##### DATASET EXCERPT #####
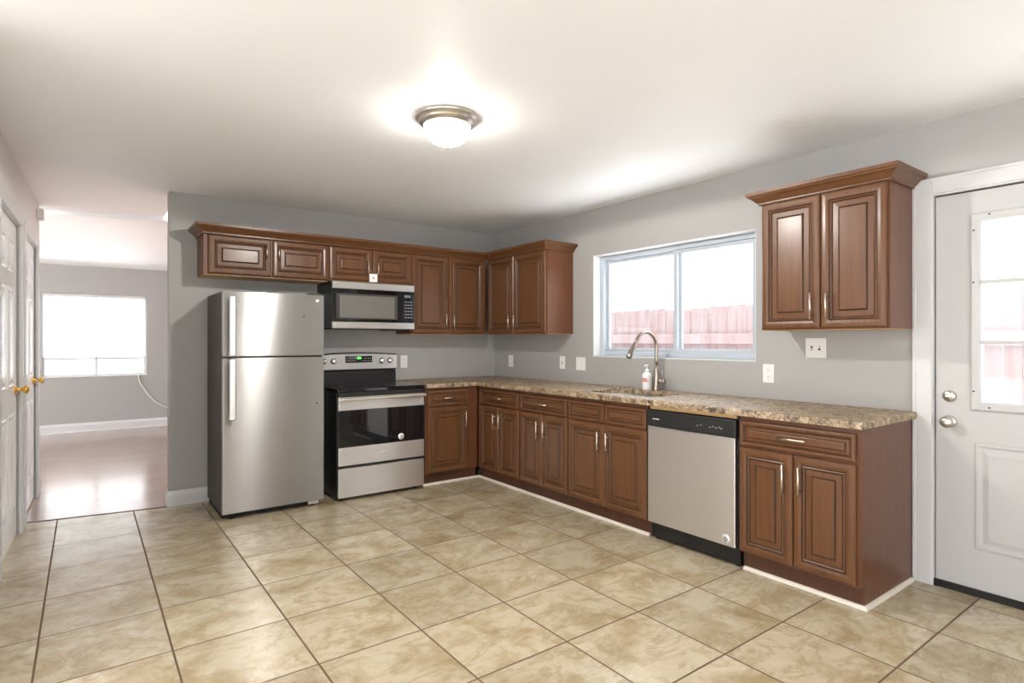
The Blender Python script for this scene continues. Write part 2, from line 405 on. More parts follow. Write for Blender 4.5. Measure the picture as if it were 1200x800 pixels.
# ---- half-lite entry door and its casing
door = sthing('door_1', (0, 0, 0))
cz = DZ+.085
b = MB('white')
cas = [(0, 0), (0, .010), (.02, .018), (.06, .020), (.085, .014), (.085, 0)]
b.box(-.020, -.001, -4.040, -3.952, 0, cz, .004).box(-.020, -.001, -5.055, -4.967, 0, cz, .004).box(-.020, -.001, -4.967, -4.040, DZ, cz, .004)
b.box(-.024, -.016, -3.968, -3.952, .0, cz, .003).box(-.024, -.016, -5.055, -3.952, cz-.016, cz, .003)
b.box(-.012, .10, -4.044, -4.037, 0, DZ).box(-.012, .10, -4.97, -4.963, 0, DZ).box(-.012, .10, -4.963, -4.044, DZ-.007, DZ)
b.obj('casing', door)
lx0, lx1 = .012, .056
ly0, ly1 = -4.049, -4.958
lz0, lz1 = .035, 2.038
gy0, gy1, gz0, gz1 = -4.236, -4.770, .972, 1.888          # glass
b = MB('doorwhite')
b.box(lx0, lx1, gy0, ly0, lz0, lz1).box(lx0, lx1, ly1, gy1, lz0, lz1).box(lx0, lx1, gy1, gy0, lz0, gz0).box(lx0, lx1, gy1, gy0, gz1, lz1)
leaf = b.obj('door_leaf', door)
def ring(b, y0, y1, z0, z1, wd, t, x):                    # moulded frame ring on the leaf's room side
    prof = [(0, 0, 0), (.003, t*.7, 0), (.010, t, 0), (wd-.012, t*.85, 0), (wd, 0, 0)]
    rs = []
    for ins, out, _ in prof:
        rs.append([b.bm.verts.new((x-out, yy, zz)) for yy, zz in ((y0-ins, z0+ins), (y1+ins, z0+ins), (y1+ins, z1-ins), (y0-ins, z1-ins))])
    for a, c in zip(rs, rs[1:]):
        for k in range(4): b.bm.faces.new((a[k], a[(k+1) % 4], c[(k+1) % 4], c[k]))
b = MB('doorwhite'); ring(b, gy0+.040, gy1-.040, gz0-.040, gz1+.040, .044, .014, lx0)
for z in (1.275, 1.578): b.box(lx0-.010, lx0+.006, gy1, gy0, z-.010, z+.010, .003)
for k in (1, 2):
    y = gy0+(gy1-gy0)*k/3; b.box(lx0-.0095, lx0+.0055, y-.010, y+.010, gz0, gz1, .003)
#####
REQUIRED TASK: Copy out all of the material exactly as written, without its pictures.

CORRECT RESPONSE:
The Blender Python script for this scene continues. Write part 2, from line 405 on. More parts follow. Write for Blender 4.5. Measure the picture as if it were 1200x800 pixels.
# ---- half-lite entry door and its casing
door = sthing('door_1', (0, 0, 0))
cz = DZ+.085
b = MB('white')
cas = [(0, 0), (0, .010), (.02, .018), (.06, .020), (.085, .014), (.085, 0)]
b.box(-.020, -.001, -4.040, -3.952, 0, cz, .004).box(-.020, -.001, -5.055, -4.967, 0, cz, .004).box(-.020, -.001, -4.967, -4.040, DZ, cz, .004)
b.box(-.024, -.016, -3.968, -3.952, .0, cz, .003).box(-.024, -.016, -5.055, -3.952, cz-.016, cz, .003)
b.box(-.012, .10, -4.044, -4.037, 0, DZ).box(-.012, .10, -4.97, -4.963, 0, DZ).box(-.012, .10, -4.963, -4.044, DZ-.007, DZ)
b.obj('casing', door)
lx0, lx1 = .012, .056
ly0, ly1 = -4.049, -4.958
lz0, lz1 = .035, 2.038
gy0, gy1, gz0, gz1 = -4.236, -4.770, .972, 1.888          # glass
b = MB('doorwhite')
b.box(lx0, lx1, gy0, ly0, lz0, lz1).box(lx0, lx1, ly1, gy1, lz0, lz1).box(lx0, lx1, gy1, gy0, lz0, gz0).box(lx0, lx1, gy1, gy0, gz1, lz1)
leaf = b.obj('door_leaf', door)
def ring(b, y0, y1, z0, z1, wd, t, x):                    # moulded frame ring on the leaf's room side
    prof = [(0, 0, 0), (.003, t*.7, 0), (.010, t, 0), (wd-.012, t*.85, 0), (wd, 0, 0)]
    rs = []
    for ins, out, _ in prof:
        rs.append([b.bm.verts.new((x-out, yy, zz)) for yy, zz in ((y0-ins, z0+ins), (y1+ins, z0+ins), (y1+ins, z1-ins), (y0-ins, z1-ins))])
    for a, c in zip(rs, rs[1:]):
        for k in range(4): b.bm.faces.new((a[k], a[(k+1) % 4], c[(k+1) % 4], c[k]))
b = MB('doorwhite'); ring(b, gy0+.040, gy1-.040, gz0-.040, gz1+.040, .044, .014, lx0)
for z in (1.275, 1.578): b.box(lx0-.010, lx0+.006, gy1, gy0, z-.010, z+.010, .003)
for k in (1, 2):
    y = gy0+(gy1-gy0)*k/3; b.box(lx0-.0095, lx0+.0055, y-.010, y+.010, gz0, gz1, .003)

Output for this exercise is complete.